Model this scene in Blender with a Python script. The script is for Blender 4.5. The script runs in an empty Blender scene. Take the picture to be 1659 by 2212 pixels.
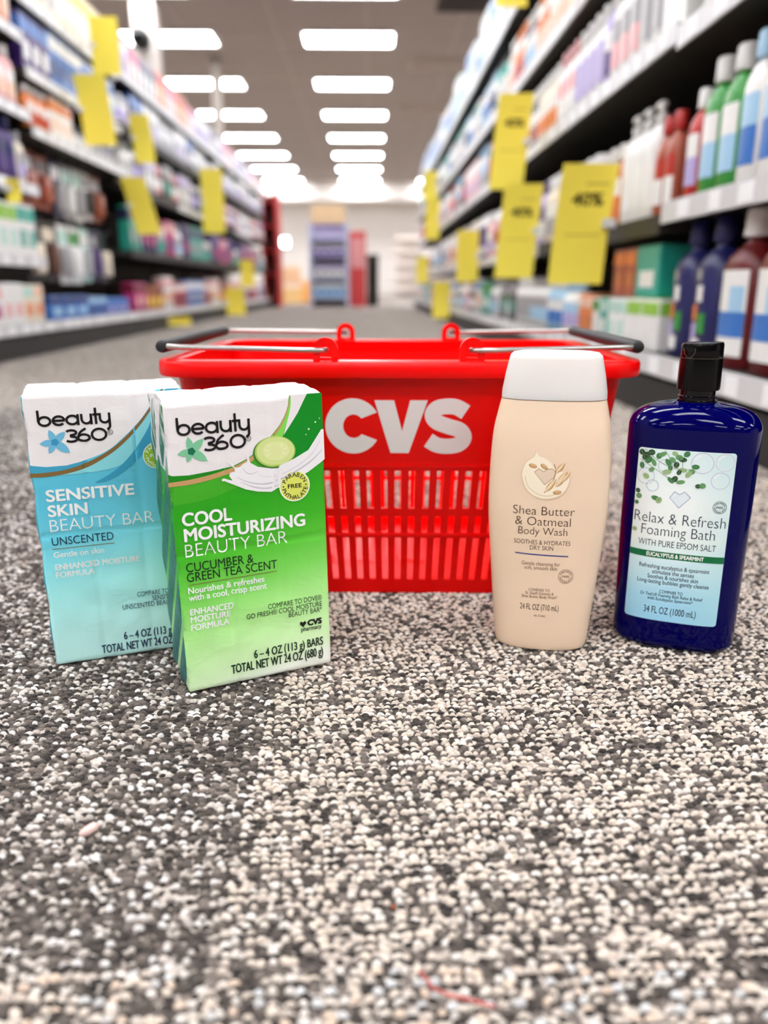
import bpy, bmesh, math, random
import numpy as np
from mathutils import Vector, Matrix
from mathutils.geometry import tessellate_polygon

SC = bpy.context.scene
COL = SC.collection
R = math.radians

# ------------------------------------------------------------------ camera, world, exposure
cam = bpy.data.cameras.new('camera')
cam_ob = bpy.data.objects.new('camera', cam)
COL.objects.link(cam_ob)
cam_ob.location = (0, 0, 0.255)
cam_ob.rotation_euler = (R(90 - 15.95), 0, R(-1.1))
cam.sensor_fit = 'VERTICAL'
cam.sensor_height = 36.0
cam.lens = 27.67
cam.clip_start = 0.02
cam.dof.use_dof = True
cam.dof.focus_distance = 0.50
cam.dof.aperture_fstop = 4.1
SC.camera = cam_ob
SC.view_settings.view_transform = 'Standard'
SC.view_settings.look = 'None'
SC.view_settings.gamma = 1.0
SC.view_settings.use_curve_mapping = False
SC.view_settings.exposure = 0.0
LAMP = 21.5
world = bpy.data.worlds.new('world')
SC.world = world
world.use_nodes = True
world.node_tree.nodes['Background'].inputs[0].default_value = (0.9, 0.95, 1, 1)
world.node_tree.nodes['Background'].inputs[1].default_value = 0.4

# ------------------------------------------------------------------ materials
def lin(c):
    out = []
    for x in c[:3]:
        x = x / 255.0
        out.append(x / 12.92 if x <= 0.04045 else ((x + 0.055) / 1.055) ** 2.4)
    return tuple(out) + (1.0,)

MATS = {}
def mat(name, rgb=(200, 200, 200), rough=0.5, metal=0.0, coat=0.0, emit=0.0, vary=0.04, scale=40.0, trans=0.0, sss=0.0, bump=0.0, bscale=200.0, spec=0.5):
    """a principled material whose colour wavers a little with a noise in object space"""
    if name in MATS:
        return MATS[name]
    m = bpy.data.materials.new(name)
    m.use_nodes = True
    nt = m.node_tree
    b = nt.nodes['Principled BSDF']
    c = lin(rgb)
    b.inputs['Roughness'].default_value = rough
    b.inputs['Metallic'].default_value = metal
    b.inputs['Coat Weight'].default_value = coat
    b.inputs['Coat Roughness'].default_value = 0.05
    b.inputs['Transmission Weight'].default_value = trans
    b.inputs['Specular IOR Level'].default_value = spec
    if sss:
        b.inputs['Subsurface Weight'].default_value = sss
        b.inputs['Subsurface Radius'].default_value = (0.01, 0.008, 0.006)
        b.inputs['Subsurface Scale'].default_value = 1.0
    tc = nt.nodes.new('ShaderNodeTexCoord')
    n = nt.nodes.new('ShaderNodeTexNoise')
    n.inputs['Scale'].default_value = scale
    n.inputs['Detail'].default_value = 1.0
    nt.links.new(tc.outputs['Object'], n.inputs['Vector'])
    if emit:
        b.inputs['Emission Color'].default_value = c
        b.inputs['Emission Strength'].default_value = emit
        b.inputs['Base Color'].default_value = (0.8, 0.8, 0.8, 1)
    else:
        mix = nt.nodes.new('ShaderNodeMix')
        mix.data_type = 'RGBA'
        mix.inputs[6].default_value = tuple(x * (1 - vary) for x in c[:3]) + (1,)
        mix.inputs[7].default_value = tuple(min(1, x * (1 + vary)) for x in c[:3]) + (1,)
        nt.links.new(n.outputs['Fac'], mix.inputs[0])
        nt.links.new(mix.outputs[2], b.inputs['Base Color'])
    if bump:
        n2 = nt.nodes.new('ShaderNodeTexNoise')
        n2.inputs['Scale'].default_value = bscale
        n2.inputs['Detail'].default_value = 2.0
        nt.links.new(tc.outputs['Object'], n2.inputs['Vector'])
        bp = nt.nodes.new('ShaderNodeBump')
        bp.inputs['Strength'].default_value = bump
        bp.inputs['Distance'].default_value = 0.002
        nt.links.new(n2.outputs['Fac'], bp.inputs['Height'])
        nt.links.new(bp.outputs['Normal'], b.inputs['Normal'])
    MATS[name] = m
    return m

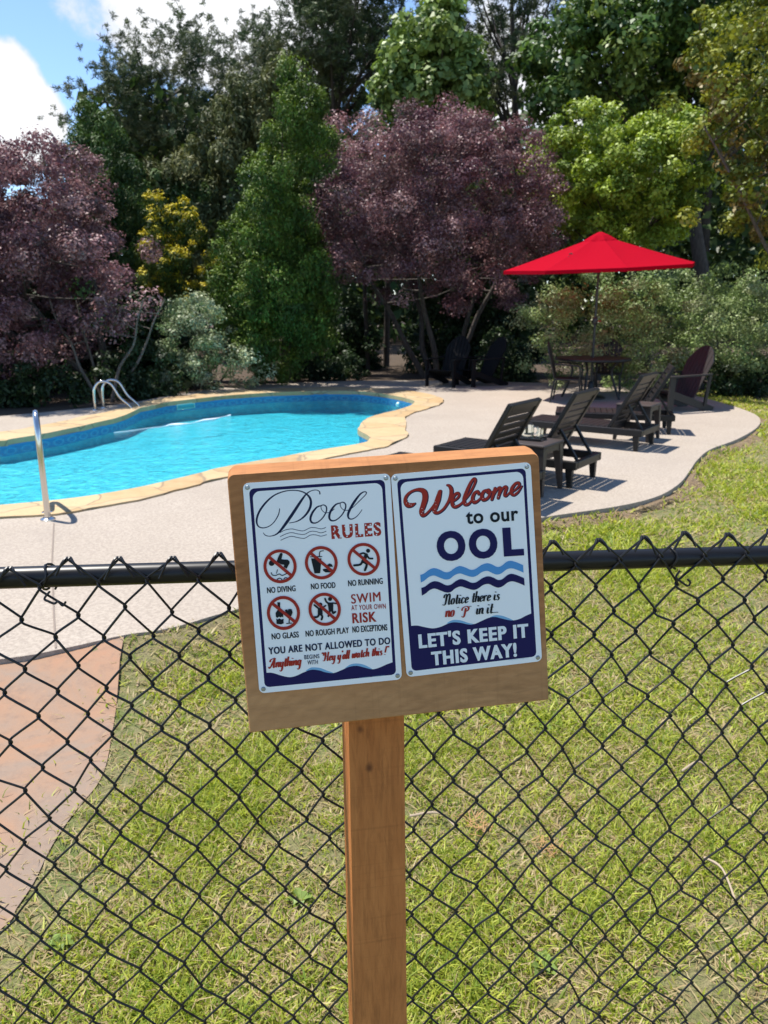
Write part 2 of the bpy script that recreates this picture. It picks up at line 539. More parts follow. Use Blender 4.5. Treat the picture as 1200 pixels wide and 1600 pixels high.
# ------------------------------------------------------------------ ground plan
ZD, ZW = .08, .005
def plan(px, z, n=4):
    return [tuple(p[:2]) for p in catmull([at_z(x, y, z)[:2] for x, y in px], n, True)]
pool_px = [(0, 688), (20, 685), (95, 672), (140, 662), (178, 653), (202, 645), (219, 637), (237, 633), (260, 628), (300, 623), (350, 618), (420, 613), (480, 611), (520, 610),
           (560, 611), (597, 615), (622, 619), (645, 625), (647, 629), (635, 636), (604, 644), (579, 651), (566, 659), (561, 667), (565, 674), (578, 681), (574, 688), (557, 693), (500, 702),
           (440, 713), (400, 719), (340, 731), (300, 741), (200, 763), (100, 778), (0, 788), (-100, 794), (-240, 790), (-340, 765), (-345, 730), (-230, 703), (-100, 694)]
cope_px = [(0, 674), (60, 664), (120, 652), (155, 645), (202, 634), (240, 624), (300, 616), (350, 611), (420, 607), (480, 605), (520, 604),
           (560, 605), (622, 608), (660, 613), (685, 619), (694, 624), (690, 630), (680, 634), (660, 640), (641, 646), (632, 655), (633, 667), (639, 677), (635, 682), (610, 694), (585, 700), (560, 705), (500, 716),
           (440, 727), (400, 734), (333, 749), (300, 757), (233, 774), (143, 793), (67, 803), (0, 807), (-120, 815), (-290, 808), (-420, 775), (-430, 725), (-250, 690), (-100, 681)]
pool = plan(pool_px, .10)
cope = plan(cope_px, .10)
deck_px = [(-500, 1090), (-300, 1062), (0, 1030), (95, 1014), (195, 992), (240, 986), (283, 977), (333, 962), (370, 952), (450, 925), (560, 885), (700, 845), (800, 820), (850, 808), (940, 795), (985, 787), (1020, 778), (1045, 767), (1065, 752),
           (1078, 735), (1090, 718), (1110, 702), (1150, 687), (1180, 670), (1188, 657), (1175, 645), (1130, 630), (1060, 613), (950, 602), (800, 597), (700, 595), (560, 595), (400, 601), (300, 612), (200, 630), (100, 641), (0, 650), (-200, 664), (-430, 690), (-620, 730), (-700, 800), (-640, 1000)]
deck = plan(deck_px, ZD)
path_px = [(-300, 1066), (0, 1035), (60, 1027), (120, 1016), (191, 1001), (188, 1040), (181, 1100), (173, 1150), (165, 1190), (150, 1222), (120, 1258), (95, 1292), (75, 1325), (52, 1372), (25, 1412), (0, 1445), (-160, 1540), (-420, 1480), (-420, 1200)]
path = plan(path_px, .02)

# lawn: one sheet to the horizon with the pool dug out of it
lawn = tag(sheet('lawn', [(-400, -60), (400, -60), (400, 700), (-400, 700)], [cope], 0, M_lawn), kind='structure')
wood_px = [(-900, 760), (-420, 690), (-200, 668), (0, 656), (100, 647), (200, 636), (300, 618), (400, 606), (560, 600), (800, 602), (950, 607), (1060, 617), (1135, 626), (1190, 630), (1300, 634), (1700, 640)]
wl = [tuple(at_z(x, y, .02)[:2]) for x, y in wood_px]
tag(sheet('woodland_floor', wl + [(70, 120), (-70, 120)], [], .012, M_litter), kind='structure')
def deck_gap(x, y):
    q = np.array(dense(deck, .06)); return float(np.sqrt(((q - np.array([x, y])) ** 2).sum(1)).min())
tag(sheet('path', dense(path, .08), [], .006, M_path, zf=lambda c: .006 + .068 * max(0, 1 - max(0, deck_gap(c.x, c.y) - .03) / .5)), kind='structure')
# pool deck: shrink the hole a little so the coping laps over it
tag(sheet('pool_deck', deck, [cope], ZD, M_deck, .12), kind='structure')
# mulch banked against the lawn side of the deck
ii = [i for i, p in enumerate(deck) if True]
strip_px = [(-40, 1044), (60, 1026), (200, 995)] if False else None
sv, sf = [], []
d_ = dense(deck, .12)
cx_, cy_ = np.mean(deck, 0)
for i in range(len(d_)):
    a, b = np.array(d_[i - 1]), np.array(d_[(i + 1) % len(d_)])
    tdir = (b - a) / (np.linalg.norm(b - a) + 1e-9); nrm = np.array([tdir[1], -tdir[0]])
    p_ = np.array(d_[i])
    if inside(deck, p_[0] + nrm[0] * .05, p_[1] + nrm[1] * .05): nrm = -nrm
    wv = .13 + .06 * sin(i * .37) + .04 * sin(i * 1.3)
    hgt = .046 + .008 * sin(i * .61)
    sv += [(*(p_ - nrm * .02), hgt), (*(p_ + nrm * .05), hgt - .006), (*(p_ + nrm * wv), -.008)]
    if i and p_[1] < 15 and p_[0] > .55:
        o_ = 3 * i
        for q_ in (0, 1): sf.append((o_ - 3 + q_, o_ + q_, o_ + 1 + q_, o_ - 2 + q_))
me = bpy.data.meshes.new('soil_strip'); me.from_pydata(sv, [], sf); me.update()
M_soil = mat('mulch_soil', rough=.95)
t = M_soil.node_tree
f1, f2 = noise(t, 3, 6, .6), noise(t, 60, 5, .75)
c = ramp(t, f1, [(.35, (.24, .16, .09)), (.65, (.28, .21, .115))])
c = mixc(t, mapr(t, f2, .42, .6, 0, .85), c, (.10, .065, .04))
setcol(M_soil, c); bump(M_soil, f2, .9, .02)
tag(link_mesh(me, 'soil_strip', M_soil), kind='structure')
# turf banked level with the deck between the path and the sign
sv, sf = [], []
pts_ = [p for p in d_ if -1.42 < p[0] < .62 and p[1] < 6]
pts_.sort(key=lambda p: p[0])
for i, p in enumerate(pts_):
    sv += [(p[0] - .01, p[1] + .02, .066), (p[0], p[1] - .06, .060), (p[0], p[1] - .30, .014), (p[0], p[1] - .5, -.004)]
    if i:
        o_ = 4 * i
        for q_ in (0, 1, 2): sf.append((o_ - 4 + q_, o_ + q_, o_ + 1 + q_, o_ - 3 + q_))
me = bpy.data.meshes.new('turf_bank'); me.from_pydata(sv, [], sf); me.update()
tag(link_mesh(me, 'turf_bank', M_lawn), kind='structure')
# control joint in the deck, a shallow dark sawn line
M_joint = mat('sawn_joint', (.20, .16, .13), .9)
jg = G()
jp = [at_z(x, y, ZD + .004) for x, y in ((84, 817), (81, 880), (84, 960), (87, 1012))]
for a, b in zip(jp, jp[1:]):
    w_ = Vector((.005, 0, 0)); jg.add([a - w_, a + w_, b + w_, b - w_], [(3, 2, 1, 0)])
tag(jg.build('deck_joint', M_joint), kind='structure')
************
# PROBLEM DETAILS:
Begin at the top of the records above and retype each line exactly until the line containing "R = math.radians", which is included. Skip all pictures.

# RESULT BELOW:
Model this scene in Blender with a Python script. The script is for Blender 4.5. The script runs in an empty Blender scene. Take the picture to be 1659 by 2212 pixels.
import bpy, bmesh, math, random
import numpy as np
from mathutils import Vector, Matrix
from mathutils.geometry import tessellate_polygon

SC = bpy.context.scene
COL = SC.collection
R = math.radians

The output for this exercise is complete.